■ EXERCISE AIM:
Will you quote precisely the lines that run from the top of the material below to the line containing "random.seed(7)", both ends included?

-.-.-

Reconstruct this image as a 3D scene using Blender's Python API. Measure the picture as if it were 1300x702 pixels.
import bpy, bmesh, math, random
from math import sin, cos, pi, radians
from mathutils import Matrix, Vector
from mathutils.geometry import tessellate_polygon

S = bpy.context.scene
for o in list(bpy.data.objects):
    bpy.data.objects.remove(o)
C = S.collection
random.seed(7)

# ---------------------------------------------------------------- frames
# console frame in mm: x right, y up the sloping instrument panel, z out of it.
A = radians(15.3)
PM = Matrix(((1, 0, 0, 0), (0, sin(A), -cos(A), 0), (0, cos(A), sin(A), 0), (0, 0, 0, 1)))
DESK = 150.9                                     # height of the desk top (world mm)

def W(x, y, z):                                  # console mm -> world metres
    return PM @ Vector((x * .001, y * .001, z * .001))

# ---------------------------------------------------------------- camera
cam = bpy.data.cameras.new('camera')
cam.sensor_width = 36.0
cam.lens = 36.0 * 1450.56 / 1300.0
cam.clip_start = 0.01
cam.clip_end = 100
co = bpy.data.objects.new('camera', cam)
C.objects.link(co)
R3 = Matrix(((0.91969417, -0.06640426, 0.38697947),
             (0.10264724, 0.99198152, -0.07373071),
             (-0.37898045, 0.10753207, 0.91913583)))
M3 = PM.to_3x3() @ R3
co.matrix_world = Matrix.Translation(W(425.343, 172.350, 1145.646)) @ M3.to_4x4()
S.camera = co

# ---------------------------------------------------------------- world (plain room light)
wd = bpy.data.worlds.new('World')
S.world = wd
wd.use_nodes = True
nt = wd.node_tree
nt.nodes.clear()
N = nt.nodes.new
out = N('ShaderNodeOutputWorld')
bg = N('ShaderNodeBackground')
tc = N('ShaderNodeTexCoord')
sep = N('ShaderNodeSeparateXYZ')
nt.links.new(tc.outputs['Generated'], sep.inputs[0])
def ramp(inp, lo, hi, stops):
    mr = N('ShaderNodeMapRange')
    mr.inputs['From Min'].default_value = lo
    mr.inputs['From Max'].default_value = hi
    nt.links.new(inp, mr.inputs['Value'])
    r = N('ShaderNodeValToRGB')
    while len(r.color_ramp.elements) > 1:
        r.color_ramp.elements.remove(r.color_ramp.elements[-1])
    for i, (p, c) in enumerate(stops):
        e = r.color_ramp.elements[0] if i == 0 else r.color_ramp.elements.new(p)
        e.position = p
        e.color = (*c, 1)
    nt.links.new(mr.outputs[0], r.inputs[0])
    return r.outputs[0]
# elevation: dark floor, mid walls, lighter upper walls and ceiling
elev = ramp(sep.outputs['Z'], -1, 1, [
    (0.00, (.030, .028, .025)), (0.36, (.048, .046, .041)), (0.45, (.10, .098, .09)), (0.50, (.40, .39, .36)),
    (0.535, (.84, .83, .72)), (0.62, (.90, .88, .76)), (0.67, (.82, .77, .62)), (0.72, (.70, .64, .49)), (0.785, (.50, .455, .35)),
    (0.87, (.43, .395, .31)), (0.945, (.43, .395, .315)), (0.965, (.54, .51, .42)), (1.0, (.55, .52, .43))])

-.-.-

■ SOLUTION TO THE PROBLEM:
Reconstruct this image as a 3D scene using Blender's Python API. Measure the picture as if it were 1300x702 pixels.
import bpy, bmesh, math, random
from math import sin, cos, pi, radians
from mathutils import Matrix, Vector
from mathutils.geometry import tessellate_polygon

S = bpy.context.scene
for o in list(bpy.data.objects):
    bpy.data.objects.remove(o)
C = S.collection
random.seed(7)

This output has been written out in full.